[Written exercise] Up to and including the line with "S.camera = cam", write out the listing from its first line, minus the pictures.

[Stored records]
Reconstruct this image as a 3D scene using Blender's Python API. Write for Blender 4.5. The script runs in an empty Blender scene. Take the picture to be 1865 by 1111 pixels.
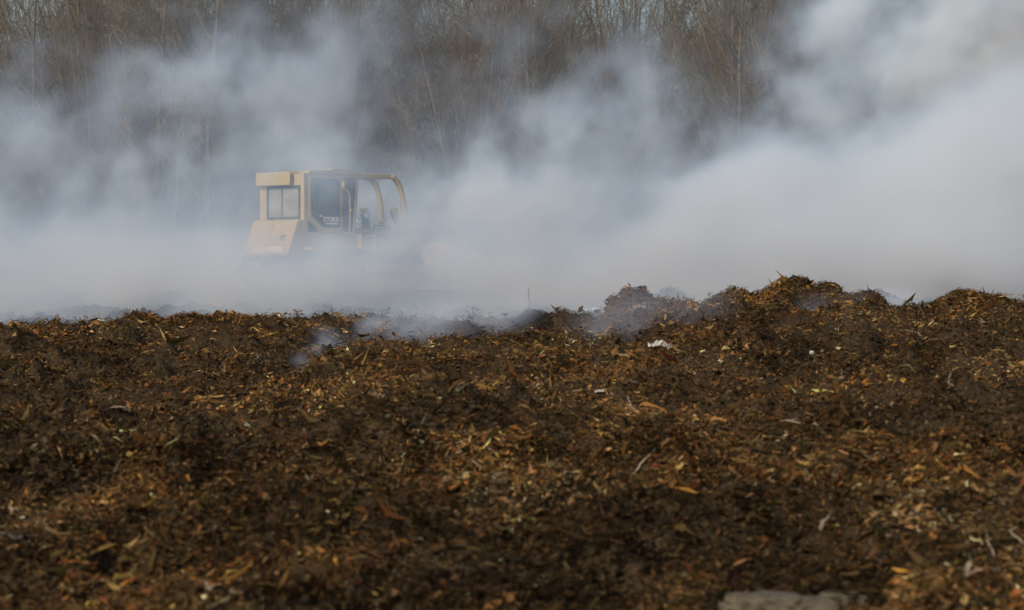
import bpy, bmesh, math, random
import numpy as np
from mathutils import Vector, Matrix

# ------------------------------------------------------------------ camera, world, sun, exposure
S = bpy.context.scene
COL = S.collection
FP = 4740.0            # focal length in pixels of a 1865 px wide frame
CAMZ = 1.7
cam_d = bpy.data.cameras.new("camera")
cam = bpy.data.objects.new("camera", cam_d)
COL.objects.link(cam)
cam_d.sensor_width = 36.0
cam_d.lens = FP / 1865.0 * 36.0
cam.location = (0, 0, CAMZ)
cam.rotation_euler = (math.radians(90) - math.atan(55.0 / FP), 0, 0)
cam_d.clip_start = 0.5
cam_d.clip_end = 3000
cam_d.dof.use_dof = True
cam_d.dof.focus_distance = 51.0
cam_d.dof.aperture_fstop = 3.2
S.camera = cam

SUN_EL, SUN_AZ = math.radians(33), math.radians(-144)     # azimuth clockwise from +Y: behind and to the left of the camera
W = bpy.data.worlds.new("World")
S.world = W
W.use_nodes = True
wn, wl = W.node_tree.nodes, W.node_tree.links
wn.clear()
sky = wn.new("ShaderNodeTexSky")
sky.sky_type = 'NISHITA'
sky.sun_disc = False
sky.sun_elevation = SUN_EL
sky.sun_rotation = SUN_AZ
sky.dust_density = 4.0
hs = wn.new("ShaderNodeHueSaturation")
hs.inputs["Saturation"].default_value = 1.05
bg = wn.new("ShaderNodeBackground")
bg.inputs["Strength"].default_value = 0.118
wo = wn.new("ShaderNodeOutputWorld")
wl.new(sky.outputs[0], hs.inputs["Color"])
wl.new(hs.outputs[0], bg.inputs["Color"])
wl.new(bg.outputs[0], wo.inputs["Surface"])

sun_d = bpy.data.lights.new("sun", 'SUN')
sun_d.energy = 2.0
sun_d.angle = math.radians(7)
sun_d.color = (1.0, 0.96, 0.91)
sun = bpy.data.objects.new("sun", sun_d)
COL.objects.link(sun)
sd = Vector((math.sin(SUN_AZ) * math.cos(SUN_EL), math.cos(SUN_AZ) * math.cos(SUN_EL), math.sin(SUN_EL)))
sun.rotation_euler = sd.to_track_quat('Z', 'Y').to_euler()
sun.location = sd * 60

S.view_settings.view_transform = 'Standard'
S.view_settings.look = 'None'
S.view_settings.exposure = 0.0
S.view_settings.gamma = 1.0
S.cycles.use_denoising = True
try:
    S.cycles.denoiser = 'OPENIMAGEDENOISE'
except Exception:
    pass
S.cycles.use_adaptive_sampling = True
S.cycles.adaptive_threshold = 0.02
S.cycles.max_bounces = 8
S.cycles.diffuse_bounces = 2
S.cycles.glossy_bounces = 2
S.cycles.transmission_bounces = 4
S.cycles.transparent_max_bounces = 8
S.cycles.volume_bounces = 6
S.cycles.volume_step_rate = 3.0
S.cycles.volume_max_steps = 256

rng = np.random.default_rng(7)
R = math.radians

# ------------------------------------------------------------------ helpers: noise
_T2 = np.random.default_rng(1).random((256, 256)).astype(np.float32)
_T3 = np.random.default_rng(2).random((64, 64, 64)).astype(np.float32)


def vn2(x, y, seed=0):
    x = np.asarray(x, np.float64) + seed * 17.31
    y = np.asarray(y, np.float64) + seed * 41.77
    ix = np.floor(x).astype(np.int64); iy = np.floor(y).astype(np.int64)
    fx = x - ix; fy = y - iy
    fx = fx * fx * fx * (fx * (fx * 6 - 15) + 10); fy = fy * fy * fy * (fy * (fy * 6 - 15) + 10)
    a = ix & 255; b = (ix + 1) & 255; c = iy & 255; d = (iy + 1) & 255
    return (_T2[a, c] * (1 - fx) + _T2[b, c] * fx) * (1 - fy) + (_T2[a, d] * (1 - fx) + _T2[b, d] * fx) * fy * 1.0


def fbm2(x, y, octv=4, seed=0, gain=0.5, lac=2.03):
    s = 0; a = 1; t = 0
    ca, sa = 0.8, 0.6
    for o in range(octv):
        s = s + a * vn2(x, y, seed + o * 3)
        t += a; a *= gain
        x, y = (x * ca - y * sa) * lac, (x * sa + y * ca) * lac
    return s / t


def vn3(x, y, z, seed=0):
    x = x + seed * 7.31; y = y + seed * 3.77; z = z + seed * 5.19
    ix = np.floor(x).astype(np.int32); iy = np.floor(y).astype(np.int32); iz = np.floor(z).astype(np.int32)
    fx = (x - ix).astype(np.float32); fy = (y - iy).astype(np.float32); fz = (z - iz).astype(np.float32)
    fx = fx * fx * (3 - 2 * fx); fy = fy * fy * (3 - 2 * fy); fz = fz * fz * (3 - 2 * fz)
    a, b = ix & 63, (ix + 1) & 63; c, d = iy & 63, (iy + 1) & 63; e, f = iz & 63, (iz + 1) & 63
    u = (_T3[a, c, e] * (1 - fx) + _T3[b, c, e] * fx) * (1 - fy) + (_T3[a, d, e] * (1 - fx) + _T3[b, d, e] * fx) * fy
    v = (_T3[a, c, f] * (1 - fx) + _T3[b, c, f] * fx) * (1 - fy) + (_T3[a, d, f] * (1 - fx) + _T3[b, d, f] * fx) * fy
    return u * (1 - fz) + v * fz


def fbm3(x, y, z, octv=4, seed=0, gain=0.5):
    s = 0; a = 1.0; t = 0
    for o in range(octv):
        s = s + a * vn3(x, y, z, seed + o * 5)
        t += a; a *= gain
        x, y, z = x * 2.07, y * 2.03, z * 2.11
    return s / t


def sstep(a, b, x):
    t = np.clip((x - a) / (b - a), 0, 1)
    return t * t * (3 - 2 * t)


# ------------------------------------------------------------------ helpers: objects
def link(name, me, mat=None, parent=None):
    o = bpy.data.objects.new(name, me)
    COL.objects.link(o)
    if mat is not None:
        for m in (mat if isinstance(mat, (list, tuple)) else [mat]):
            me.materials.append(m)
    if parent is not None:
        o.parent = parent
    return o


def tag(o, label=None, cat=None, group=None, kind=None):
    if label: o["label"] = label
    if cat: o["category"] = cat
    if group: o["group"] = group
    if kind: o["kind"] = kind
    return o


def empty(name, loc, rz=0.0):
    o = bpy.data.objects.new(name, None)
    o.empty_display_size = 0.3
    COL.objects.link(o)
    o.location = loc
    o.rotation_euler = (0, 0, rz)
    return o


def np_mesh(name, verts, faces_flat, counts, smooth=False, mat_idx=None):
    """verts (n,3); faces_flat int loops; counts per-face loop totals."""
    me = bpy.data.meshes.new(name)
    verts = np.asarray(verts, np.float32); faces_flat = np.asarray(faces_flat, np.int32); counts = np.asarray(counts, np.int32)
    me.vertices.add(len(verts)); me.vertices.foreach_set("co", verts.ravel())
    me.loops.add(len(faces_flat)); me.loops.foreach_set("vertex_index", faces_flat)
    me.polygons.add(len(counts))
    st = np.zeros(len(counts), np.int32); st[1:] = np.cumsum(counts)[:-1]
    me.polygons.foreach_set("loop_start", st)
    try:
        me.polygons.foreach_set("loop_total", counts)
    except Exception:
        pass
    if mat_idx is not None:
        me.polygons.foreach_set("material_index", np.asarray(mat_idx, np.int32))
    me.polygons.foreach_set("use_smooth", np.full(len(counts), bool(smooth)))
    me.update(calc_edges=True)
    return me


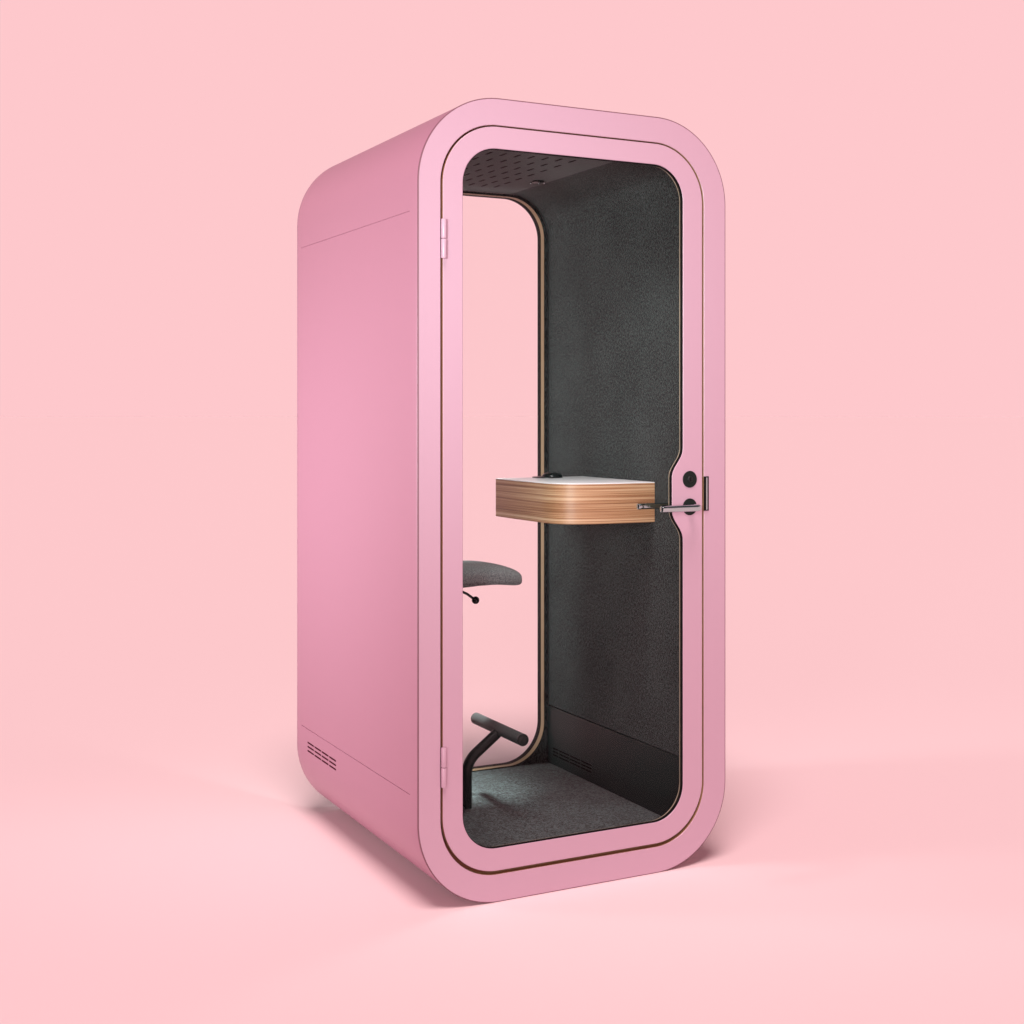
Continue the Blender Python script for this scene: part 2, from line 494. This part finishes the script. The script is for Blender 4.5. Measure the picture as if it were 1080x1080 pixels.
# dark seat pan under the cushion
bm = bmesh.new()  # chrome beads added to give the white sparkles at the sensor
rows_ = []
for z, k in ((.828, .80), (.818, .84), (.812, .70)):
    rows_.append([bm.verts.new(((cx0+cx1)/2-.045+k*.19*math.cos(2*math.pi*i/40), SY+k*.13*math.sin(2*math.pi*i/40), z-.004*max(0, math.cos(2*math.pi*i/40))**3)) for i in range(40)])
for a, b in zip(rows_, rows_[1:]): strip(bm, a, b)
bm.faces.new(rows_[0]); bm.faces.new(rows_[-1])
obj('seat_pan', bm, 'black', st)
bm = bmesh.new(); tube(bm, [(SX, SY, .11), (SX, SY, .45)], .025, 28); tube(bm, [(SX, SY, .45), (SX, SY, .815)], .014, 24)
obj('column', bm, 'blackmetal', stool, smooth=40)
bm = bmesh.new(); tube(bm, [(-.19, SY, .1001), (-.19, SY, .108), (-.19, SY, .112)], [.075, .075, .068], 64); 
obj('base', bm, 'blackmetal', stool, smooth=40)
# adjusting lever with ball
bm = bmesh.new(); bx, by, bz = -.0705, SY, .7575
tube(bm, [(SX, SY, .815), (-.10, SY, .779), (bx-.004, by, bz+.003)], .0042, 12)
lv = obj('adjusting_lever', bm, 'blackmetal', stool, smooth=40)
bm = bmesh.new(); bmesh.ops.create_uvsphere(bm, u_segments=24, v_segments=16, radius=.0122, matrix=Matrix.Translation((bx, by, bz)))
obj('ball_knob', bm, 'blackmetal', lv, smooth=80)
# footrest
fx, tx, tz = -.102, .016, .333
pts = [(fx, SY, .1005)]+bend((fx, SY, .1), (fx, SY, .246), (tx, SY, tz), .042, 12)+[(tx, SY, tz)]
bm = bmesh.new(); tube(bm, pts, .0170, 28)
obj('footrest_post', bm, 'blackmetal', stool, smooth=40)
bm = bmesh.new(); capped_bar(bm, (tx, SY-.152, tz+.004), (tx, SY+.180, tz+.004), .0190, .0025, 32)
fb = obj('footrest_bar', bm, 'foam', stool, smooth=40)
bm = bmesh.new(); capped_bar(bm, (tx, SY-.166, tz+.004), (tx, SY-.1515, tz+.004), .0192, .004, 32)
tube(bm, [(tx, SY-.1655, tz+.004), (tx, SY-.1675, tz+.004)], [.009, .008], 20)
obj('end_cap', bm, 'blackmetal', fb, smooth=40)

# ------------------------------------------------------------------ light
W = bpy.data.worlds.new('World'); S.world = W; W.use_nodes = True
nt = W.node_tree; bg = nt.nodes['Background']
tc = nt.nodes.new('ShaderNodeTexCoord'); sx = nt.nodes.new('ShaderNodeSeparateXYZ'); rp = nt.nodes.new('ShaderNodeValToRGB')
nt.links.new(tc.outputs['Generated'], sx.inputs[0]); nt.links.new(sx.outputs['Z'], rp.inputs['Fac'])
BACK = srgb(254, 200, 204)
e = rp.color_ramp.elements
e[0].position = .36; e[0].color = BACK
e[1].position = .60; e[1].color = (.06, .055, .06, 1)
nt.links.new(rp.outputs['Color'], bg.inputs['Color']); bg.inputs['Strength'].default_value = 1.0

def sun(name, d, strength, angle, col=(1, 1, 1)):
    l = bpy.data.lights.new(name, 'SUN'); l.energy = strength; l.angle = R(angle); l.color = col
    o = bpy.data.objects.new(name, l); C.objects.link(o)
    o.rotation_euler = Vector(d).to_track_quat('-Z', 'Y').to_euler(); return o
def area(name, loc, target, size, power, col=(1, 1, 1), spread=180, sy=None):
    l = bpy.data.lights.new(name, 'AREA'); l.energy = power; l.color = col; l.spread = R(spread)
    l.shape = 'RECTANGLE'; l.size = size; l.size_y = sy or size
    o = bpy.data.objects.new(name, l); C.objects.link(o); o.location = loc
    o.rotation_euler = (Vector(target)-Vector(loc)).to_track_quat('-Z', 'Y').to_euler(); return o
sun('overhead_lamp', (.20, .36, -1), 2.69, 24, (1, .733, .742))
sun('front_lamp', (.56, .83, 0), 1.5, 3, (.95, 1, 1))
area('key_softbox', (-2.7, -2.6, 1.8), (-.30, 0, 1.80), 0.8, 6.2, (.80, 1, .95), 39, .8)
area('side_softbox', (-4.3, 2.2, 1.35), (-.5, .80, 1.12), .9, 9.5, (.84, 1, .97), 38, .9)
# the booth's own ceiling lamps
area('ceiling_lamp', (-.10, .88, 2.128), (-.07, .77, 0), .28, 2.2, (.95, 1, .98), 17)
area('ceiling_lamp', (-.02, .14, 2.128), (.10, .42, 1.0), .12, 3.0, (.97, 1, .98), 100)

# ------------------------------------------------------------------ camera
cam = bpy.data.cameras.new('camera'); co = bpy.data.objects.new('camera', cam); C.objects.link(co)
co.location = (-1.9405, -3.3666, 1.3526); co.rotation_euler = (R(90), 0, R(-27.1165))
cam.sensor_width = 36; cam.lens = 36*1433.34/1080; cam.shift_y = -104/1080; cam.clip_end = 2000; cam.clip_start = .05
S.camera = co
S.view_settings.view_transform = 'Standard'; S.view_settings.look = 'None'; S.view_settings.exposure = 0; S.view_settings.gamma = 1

[Output below]
Reconstruct this image as a 3D scene using Blender's Python API. Write for Blender 4.5. The script runs in an empty Blender scene. Take the picture to be 1865 by 1111 pixels.
import bpy, bmesh, math, random
import numpy as np
from mathutils import Vector, Matrix

# ------------------------------------------------------------------ camera, world, sun, exposure
S = bpy.context.scene
COL = S.collection
FP = 4740.0            # focal length in pixels of a 1865 px wide frame
CAMZ = 1.7
cam_d = bpy.data.cameras.new("camera")
cam = bpy.data.objects.new("camera", cam_d)
COL.objects.link(cam)
cam_d.sensor_width = 36.0
cam_d.lens = FP / 1865.0 * 36.0
cam.location = (0, 0, CAMZ)
cam.rotation_euler = (math.radians(90) - math.atan(55.0 / FP), 0, 0)
cam_d.clip_start = 0.5
cam_d.clip_end = 3000
cam_d.dof.use_dof = True
cam_d.dof.focus_distance = 51.0
cam_d.dof.aperture_fstop = 3.2
S.camera = cam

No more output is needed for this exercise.